• What the task asks: Locate and copy all lines bearing the word "Write".

• Material supplied:
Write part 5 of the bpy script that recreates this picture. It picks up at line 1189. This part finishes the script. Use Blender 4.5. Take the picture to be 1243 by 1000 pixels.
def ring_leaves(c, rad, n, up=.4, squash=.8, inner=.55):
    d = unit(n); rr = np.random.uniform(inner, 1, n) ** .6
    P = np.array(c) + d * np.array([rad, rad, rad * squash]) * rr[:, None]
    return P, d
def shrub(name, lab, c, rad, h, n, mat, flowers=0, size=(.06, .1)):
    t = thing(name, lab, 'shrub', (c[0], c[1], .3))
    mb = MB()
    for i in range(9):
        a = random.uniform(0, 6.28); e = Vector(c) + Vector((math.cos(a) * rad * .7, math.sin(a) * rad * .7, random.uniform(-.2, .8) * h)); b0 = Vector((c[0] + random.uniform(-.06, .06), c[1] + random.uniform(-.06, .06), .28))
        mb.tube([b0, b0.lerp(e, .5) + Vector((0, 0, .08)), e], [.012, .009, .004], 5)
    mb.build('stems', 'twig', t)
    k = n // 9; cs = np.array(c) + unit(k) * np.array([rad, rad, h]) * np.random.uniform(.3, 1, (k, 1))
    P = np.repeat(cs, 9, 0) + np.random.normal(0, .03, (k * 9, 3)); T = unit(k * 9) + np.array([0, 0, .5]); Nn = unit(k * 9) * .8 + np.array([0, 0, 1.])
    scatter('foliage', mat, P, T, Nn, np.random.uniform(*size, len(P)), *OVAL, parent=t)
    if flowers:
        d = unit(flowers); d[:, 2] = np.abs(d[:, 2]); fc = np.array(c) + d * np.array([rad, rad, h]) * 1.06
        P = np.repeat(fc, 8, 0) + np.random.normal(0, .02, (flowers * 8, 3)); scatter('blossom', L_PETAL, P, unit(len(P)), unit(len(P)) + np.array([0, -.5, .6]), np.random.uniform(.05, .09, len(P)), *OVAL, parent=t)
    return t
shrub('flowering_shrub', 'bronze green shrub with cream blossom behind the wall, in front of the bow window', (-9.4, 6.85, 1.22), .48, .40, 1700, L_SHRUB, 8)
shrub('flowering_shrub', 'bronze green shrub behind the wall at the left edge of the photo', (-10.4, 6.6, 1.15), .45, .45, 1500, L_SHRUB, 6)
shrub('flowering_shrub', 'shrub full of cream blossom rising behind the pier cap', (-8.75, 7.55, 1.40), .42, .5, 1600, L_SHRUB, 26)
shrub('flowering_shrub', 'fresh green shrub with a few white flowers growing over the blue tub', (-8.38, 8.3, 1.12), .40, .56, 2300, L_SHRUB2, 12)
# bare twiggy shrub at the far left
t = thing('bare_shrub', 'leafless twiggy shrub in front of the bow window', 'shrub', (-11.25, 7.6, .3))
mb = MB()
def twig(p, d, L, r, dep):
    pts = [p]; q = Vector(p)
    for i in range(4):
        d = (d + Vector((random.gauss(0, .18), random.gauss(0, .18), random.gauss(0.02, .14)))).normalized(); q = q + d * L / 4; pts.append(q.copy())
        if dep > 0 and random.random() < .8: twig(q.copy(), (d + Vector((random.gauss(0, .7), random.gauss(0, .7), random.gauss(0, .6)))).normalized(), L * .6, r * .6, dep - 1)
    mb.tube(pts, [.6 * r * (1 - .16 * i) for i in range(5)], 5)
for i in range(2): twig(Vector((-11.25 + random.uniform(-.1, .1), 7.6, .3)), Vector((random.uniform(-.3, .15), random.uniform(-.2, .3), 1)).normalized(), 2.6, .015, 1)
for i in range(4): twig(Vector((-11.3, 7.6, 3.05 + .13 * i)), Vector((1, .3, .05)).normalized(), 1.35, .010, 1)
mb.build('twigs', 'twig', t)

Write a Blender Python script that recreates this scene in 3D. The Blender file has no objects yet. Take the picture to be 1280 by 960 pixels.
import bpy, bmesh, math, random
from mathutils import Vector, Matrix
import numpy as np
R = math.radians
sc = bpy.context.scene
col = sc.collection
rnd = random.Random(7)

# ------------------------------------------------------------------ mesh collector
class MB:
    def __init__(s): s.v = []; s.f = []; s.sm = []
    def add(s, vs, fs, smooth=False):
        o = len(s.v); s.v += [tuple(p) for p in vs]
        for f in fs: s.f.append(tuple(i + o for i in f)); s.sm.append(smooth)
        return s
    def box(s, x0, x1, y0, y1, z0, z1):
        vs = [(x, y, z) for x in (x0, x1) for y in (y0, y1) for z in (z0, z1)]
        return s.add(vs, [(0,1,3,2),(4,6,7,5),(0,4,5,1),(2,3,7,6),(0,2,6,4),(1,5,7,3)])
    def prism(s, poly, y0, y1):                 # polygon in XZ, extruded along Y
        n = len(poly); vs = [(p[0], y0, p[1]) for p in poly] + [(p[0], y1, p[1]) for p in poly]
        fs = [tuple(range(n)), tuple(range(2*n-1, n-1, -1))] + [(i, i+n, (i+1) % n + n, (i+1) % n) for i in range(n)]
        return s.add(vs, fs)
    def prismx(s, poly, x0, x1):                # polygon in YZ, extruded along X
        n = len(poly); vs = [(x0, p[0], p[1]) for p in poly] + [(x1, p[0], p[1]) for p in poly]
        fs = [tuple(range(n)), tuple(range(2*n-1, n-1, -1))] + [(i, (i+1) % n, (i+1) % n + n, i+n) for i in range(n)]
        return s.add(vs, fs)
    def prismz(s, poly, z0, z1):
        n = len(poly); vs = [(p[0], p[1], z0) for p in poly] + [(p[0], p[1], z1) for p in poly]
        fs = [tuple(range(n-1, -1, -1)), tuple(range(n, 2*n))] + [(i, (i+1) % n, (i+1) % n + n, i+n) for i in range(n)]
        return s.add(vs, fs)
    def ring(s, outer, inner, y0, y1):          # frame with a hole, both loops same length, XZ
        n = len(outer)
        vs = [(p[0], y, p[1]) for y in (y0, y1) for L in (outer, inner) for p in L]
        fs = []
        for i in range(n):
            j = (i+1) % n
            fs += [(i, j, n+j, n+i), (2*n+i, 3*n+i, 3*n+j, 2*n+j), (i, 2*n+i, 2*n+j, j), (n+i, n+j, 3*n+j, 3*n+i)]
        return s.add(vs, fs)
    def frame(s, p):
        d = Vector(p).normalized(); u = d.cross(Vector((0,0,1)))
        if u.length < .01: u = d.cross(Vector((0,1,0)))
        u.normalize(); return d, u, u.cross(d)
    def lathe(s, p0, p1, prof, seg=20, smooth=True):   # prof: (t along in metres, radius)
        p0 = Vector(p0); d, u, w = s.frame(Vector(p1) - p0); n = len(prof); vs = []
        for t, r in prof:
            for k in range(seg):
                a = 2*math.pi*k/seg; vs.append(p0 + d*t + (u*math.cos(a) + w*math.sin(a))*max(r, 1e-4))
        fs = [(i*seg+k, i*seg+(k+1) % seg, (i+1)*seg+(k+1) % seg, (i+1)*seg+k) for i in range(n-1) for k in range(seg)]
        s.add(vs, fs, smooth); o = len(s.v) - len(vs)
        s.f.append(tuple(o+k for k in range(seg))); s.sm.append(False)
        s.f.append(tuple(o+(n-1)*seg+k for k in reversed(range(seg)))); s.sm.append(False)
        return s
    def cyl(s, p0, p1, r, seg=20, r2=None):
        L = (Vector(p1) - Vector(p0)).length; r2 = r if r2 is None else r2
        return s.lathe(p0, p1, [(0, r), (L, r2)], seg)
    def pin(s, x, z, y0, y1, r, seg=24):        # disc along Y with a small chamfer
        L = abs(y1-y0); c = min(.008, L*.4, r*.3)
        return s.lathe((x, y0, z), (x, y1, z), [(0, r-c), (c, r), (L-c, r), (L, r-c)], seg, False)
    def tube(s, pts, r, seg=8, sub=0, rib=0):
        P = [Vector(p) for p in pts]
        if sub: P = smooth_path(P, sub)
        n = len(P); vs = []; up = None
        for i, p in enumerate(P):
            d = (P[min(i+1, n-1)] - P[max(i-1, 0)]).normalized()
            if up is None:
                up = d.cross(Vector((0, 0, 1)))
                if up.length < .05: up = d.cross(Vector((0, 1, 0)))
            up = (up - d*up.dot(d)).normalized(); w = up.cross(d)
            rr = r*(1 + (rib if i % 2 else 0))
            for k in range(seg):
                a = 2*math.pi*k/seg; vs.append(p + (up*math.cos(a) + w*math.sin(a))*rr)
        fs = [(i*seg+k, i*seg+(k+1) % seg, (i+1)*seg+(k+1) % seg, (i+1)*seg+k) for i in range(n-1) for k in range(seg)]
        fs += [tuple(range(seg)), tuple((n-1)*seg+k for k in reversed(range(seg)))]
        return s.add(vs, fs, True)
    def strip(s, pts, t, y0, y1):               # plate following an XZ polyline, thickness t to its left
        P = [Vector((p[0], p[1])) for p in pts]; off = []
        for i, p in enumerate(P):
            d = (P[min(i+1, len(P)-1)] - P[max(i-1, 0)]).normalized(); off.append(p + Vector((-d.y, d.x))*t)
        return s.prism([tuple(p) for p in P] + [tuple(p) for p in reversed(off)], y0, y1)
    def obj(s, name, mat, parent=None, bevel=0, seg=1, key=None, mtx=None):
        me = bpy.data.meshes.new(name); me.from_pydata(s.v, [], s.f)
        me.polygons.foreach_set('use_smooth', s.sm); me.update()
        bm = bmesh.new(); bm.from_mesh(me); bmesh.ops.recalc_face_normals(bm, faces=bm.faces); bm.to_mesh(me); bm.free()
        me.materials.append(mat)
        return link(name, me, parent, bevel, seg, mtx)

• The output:
Write part 5 of the bpy script that recreates this picture. It picks up at line 1189. This part finishes the script. Use Blender 4.5. Take the picture to be 1243 by 1000 pixels.
Write a Blender Python script that recreates this scene in 3D. The Blender file has no objects yet. Take the picture to be 1280 by 960 pixels.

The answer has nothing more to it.